Dear Lisi: My daughter has a new boyfriend (she’s in Grade 11 and he’s in Grade 12) who seems lovely. I’ve only met him a few times, and each time he’s polite, friendly, smiley and talkative.

Recently, at a small gathering of people – some I knew, some I didn’t – an acquaintance said she had heard from his mother that he had a new girlfriend and was just realizing that person is my daughter. She then went on to tell me that he used to date her daughter’s best friend, so she had met him and thinks he’s great. She then told me that I had met him two years ago when he was dating one of our friend’s daughters at a gathering that we all attended.

He’s only 17! How many girlfriends has he had? If the tables were turned, what would people be saying about my daughter? Should I be worried about my inexperienced daughter being with someone older?

Concerned parent

As a parent, you should always be worried about your children. I say that tongue-in-cheek because obviously it’s not healthy to always be worried, but sometimes we can’t help ourselves.

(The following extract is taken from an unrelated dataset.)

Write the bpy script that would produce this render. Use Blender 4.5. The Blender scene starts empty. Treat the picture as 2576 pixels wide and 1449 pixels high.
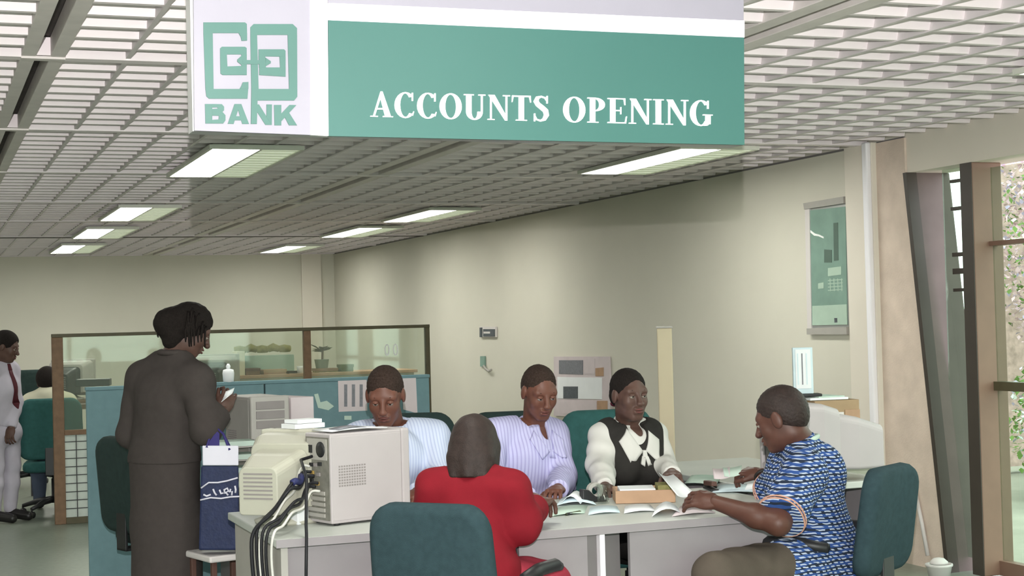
import bpy, math, random
import numpy as np
from mathutils.bvhtree import BVHTree
from mathutils import Matrix, Vector
random.seed(7); RNG = np.random.default_rng(7)

# ------------------------------------------------------------------ camera
F = 3900.0; CX, CY = 1288.0, 724.5; EYE = 1.5           # focal length in pixels of the 2576x1449 frame
PSI = math.atan(1488 / F); ROLL = 0.026
PITCH = math.atan((850 - ROLL * 1488 - CY) / F)
FW = np.array([math.sin(PSI) * math.cos(PITCH), math.cos(PSI) * math.cos(PITCH), math.sin(PITCH)])
_r0 = np.array([math.cos(PSI), -math.sin(PSI), 0.0]); _u0 = np.cross(_r0, FW)
RT = _r0 * math.cos(ROLL) - _u0 * math.sin(ROLL)
UP = _u0 * math.cos(ROLL) + _r0 * math.sin(ROLL)
CAM = np.array([0.0, 0.0, EYE])


def P(px, py, zc):
    """world point seen at a pixel of the photograph, zc metres in front of the camera"""
    return CAM + (FW + RT * (px - CX) / F - UP * (py - CY) / F) * zc


def on(px, py, axis, val):
    """world point where the sight line through a pixel meets the plane axis = val"""
    d = FW + RT * (px - CX) / F - UP * (py - CY) / F
    return CAM + d * ((val - CAM[axis]) / d[axis])


sc = bpy.context.scene
cam_data = bpy.data.cameras.new('camera'); cam = bpy.data.objects.new('camera', cam_data)
sc.collection.objects.link(cam)
cam_data.sensor_width = 36.0; cam_data.lens = 36.0 * F / 2576.0; cam_data.clip_end = 200
cam.matrix_world = Matrix(((RT[0], UP[0], -FW[0], CAM[0]), (RT[1], UP[1], -FW[1], CAM[1]),
                           (RT[2], UP[2], -FW[2], CAM[2]), (0, 0, 0, 1)))
sc.camera = cam

# ------------------------------------------------------------------ world, exposure, lights
sc.view_settings.view_transform = 'Standard'; sc.view_settings.look = 'None'
sc.view_settings.gamma = 1.0; sc.view_settings.use_curve_mapping = False
EXPOSURE = 0.0
sc.view_settings.exposure = EXPOSURE
LAMP = 23.0           # radiance of the ceiling tubes
FLASH = 280.0          # photographer's flash, W
SKY = 5.0
w = bpy.data.worlds.new('sky'); sc.world = w; w.use_nodes = True
w.node_tree.nodes['Background'].inputs[0].default_value = (0.93, 0.96, 1.0, 1)
w.node_tree.nodes['Background'].inputs[1].default_value = SKY
fl = bpy.data.lights.new('flash', 'AREA'); fl.shape = 'RECTANGLE'; fl.size = 0.012; fl.size_y = 0.010
fl.energy = FLASH; fl.color = (1.0, 0.965, 0.95)
flo = bpy.data.objects.new('flash', fl); sc.collection.objects.link(flo)
_fp = CAM + UP * 0.235 + RT * 0.0 - FW * 0.02
flo.matrix_world = Matrix(((RT[0], UP[0], -FW[0], _fp[0]), (RT[1], UP[1], -FW[1], _fp[1]),
                           (RT[2], UP[2], -FW[2], _fp[2]), (0, 0, 0, 1)))

# ------------------------------------------------------------------ materials


def lin(c):
    c = c / 255.0
    return c / 12.92 if c <= 0.04045 else ((c + 0.055) / 1.055) ** 2.4


def col(rgb):
    return tuple(lin(v) for v in rgb) + (1.0,)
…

Our children are extensions of ourselves in many ways, and while they are still young (age is particular to each parent/child combo), it’s your duty as their parent to protect them.

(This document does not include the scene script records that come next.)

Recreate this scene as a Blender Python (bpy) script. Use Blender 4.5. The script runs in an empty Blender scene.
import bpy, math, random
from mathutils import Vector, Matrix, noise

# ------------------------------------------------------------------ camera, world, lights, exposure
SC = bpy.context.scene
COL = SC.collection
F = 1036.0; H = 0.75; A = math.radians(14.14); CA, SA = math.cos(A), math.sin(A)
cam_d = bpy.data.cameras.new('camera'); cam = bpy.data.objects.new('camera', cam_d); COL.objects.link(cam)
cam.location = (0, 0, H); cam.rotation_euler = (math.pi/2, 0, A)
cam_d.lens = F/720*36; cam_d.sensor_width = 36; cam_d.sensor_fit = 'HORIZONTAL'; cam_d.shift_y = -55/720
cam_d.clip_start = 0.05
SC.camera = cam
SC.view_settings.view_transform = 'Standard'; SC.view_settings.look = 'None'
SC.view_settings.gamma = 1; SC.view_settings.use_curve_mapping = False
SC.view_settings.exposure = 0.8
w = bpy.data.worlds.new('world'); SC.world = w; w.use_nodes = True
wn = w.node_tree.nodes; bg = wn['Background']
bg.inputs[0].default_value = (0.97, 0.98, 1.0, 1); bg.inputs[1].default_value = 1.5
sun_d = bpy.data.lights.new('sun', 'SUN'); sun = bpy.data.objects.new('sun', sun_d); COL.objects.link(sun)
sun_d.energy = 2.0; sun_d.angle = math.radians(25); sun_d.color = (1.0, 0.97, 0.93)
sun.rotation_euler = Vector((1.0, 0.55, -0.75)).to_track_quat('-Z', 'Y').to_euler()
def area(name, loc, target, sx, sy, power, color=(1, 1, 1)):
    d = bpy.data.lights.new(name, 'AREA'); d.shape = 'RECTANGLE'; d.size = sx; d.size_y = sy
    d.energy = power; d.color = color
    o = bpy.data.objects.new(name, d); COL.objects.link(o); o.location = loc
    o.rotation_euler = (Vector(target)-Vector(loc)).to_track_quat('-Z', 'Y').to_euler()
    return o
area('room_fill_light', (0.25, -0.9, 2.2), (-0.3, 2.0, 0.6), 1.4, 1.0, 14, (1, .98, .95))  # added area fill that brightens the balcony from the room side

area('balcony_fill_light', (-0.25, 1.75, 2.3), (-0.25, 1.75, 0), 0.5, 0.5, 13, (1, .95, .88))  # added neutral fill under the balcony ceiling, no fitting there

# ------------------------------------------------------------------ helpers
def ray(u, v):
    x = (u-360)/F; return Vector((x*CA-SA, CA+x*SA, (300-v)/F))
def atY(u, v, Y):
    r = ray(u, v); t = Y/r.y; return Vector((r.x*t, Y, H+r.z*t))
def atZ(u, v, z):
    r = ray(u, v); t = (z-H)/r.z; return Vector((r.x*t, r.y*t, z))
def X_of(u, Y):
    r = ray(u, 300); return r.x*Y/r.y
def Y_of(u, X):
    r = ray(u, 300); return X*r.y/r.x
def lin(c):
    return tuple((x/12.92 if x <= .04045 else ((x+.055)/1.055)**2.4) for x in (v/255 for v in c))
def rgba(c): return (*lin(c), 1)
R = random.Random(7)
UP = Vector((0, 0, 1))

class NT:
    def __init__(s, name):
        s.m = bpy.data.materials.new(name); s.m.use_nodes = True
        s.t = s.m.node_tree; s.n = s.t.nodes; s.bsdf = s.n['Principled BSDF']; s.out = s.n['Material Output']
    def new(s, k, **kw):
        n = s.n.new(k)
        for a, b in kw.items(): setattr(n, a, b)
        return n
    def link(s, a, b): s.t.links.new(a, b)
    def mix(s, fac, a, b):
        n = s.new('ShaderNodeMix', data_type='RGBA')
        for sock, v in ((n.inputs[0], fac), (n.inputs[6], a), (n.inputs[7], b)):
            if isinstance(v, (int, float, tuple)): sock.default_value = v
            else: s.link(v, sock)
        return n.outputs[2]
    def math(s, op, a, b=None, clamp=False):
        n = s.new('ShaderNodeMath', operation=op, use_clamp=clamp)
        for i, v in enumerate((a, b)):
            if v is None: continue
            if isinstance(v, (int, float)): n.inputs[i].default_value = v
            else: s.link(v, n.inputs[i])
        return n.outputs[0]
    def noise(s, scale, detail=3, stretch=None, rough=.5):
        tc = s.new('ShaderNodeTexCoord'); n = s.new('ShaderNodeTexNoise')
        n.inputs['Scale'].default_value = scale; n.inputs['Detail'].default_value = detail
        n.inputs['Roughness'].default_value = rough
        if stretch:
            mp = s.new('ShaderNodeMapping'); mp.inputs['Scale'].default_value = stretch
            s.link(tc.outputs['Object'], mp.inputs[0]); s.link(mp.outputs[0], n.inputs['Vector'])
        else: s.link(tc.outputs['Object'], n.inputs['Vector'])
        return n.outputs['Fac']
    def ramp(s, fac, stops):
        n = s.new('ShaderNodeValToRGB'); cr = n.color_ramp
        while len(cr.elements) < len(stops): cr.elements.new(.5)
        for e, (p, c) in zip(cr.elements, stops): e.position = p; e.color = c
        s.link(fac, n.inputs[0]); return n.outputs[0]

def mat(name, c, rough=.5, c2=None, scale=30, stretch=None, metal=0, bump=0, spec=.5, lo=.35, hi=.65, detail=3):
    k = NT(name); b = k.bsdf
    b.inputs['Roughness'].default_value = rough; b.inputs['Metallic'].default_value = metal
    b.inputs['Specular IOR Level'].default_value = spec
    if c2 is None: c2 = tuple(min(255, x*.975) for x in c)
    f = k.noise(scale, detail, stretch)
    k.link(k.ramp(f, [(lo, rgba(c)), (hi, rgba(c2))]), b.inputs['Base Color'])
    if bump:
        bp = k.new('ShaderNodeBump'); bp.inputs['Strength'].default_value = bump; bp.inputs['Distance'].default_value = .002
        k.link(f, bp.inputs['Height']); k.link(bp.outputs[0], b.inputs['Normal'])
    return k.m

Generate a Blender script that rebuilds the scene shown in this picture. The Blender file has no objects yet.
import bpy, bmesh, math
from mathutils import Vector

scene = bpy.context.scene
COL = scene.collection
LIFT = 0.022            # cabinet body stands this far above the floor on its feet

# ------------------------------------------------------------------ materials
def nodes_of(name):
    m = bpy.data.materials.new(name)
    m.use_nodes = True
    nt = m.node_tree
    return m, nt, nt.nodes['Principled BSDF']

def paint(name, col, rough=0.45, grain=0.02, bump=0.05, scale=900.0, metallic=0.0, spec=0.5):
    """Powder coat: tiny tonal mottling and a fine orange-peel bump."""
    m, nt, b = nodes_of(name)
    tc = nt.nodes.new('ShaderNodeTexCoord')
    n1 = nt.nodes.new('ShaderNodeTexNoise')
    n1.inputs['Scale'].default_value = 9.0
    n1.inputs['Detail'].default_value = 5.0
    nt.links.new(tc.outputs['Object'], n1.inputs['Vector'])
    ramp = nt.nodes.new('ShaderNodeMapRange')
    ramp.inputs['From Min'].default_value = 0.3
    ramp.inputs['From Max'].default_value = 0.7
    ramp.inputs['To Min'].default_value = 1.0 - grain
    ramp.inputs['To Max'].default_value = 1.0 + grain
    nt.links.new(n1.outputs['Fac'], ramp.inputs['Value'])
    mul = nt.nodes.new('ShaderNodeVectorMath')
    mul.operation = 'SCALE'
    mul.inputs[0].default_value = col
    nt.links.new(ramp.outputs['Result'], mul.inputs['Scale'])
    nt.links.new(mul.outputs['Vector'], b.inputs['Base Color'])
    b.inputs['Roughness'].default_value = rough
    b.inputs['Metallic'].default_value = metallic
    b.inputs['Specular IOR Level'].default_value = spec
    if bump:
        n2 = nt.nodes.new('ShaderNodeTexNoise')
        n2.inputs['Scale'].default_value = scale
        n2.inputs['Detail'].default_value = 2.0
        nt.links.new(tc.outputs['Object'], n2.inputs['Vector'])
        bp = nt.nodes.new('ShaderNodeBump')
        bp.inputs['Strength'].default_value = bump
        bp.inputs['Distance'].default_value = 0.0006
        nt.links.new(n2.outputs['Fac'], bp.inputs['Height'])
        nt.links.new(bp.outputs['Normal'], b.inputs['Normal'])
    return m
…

Talk to your daughter. Is this her first serious boyfriend? Does she know that he’s had (it sounds like) more relationship experience? Is she nervous about the expectations of intimacy? Have you discussed safe sex with her? These are your responsibilities as her mother.

Hopefully, you will feel at ease after your conversation, knowing that she is informed, educated, aware, and prepared. Also, impress upon her that you are there to support her in any way, and that she can rely on you. Set up a safe word that she can use with you if she’s ever uncomfortable.

Now let them enjoy their relationship.

Dear Lisi: I am obsessed with a guy who lives on my floor. We are both students at the university and live near campus in student housing. We seem to have similar schedules because we are often coming and going at the same time. He’s so cute and always smiles at me, holds the door open for me, and even once offered his help when I dropped a bunch of stuff I was carrying.

I have two female roommates but neither know him. We think he has one male and one female roommate, but we can’t tell because there are often different groups of people going in and out of that apartment. My roommates are trying to help me make a connection, but we don’t know what to do or say. I don’t want to look like a jerk if he has a girlfriend.

What are my next steps?

Building Crush

Next time you find yourself walking in or out of the building with him, say hello. Step one. Ask him where he’s coming from or going to — in an interested way, not a stalker way. Step two. Seeing as it’s October, why don’t you invite him to join you at whatever Halloween get-together you’ll be attending. If he says yes, then you can move forward with your crush. If he says he already has plans, you could invite him over for pre-party (mock) cocktails WITH YOUR ROOMMATES. Make sure he knows it’s a group thing.

Then let it play out organically. You could become good friends, you could start dating, or you could remain as friendly neighbours. Time will tell.

FEEDBACK Regarding the baby shower (Aug. 19):

Reader – “I don’t think we’re seeing the whole picture. Over a year and neither set of parents had reached out to the other? Of course, the shower would be awkward.

“Imagine how the mother and father must have felt discovering their daughter was pregnant by a married man with young children. The son’s mother had already formed an opinion of the ‘girlfriend’ …if it got back to her parents, that could have caused the cold shoulder.

“Was the mother avoiding the party room and opening of gifts because she was an emotional wreck, needing the support of her girlfriends and a bottle of wine? In my opinion, for a mother not to witness her daughter opening baby gifts signifies a serious issue.

“Understandably, there is emotional upset from both sets of parents. An informal meeting with the six of them must happen prior to the birthday party to prevent any further unease.”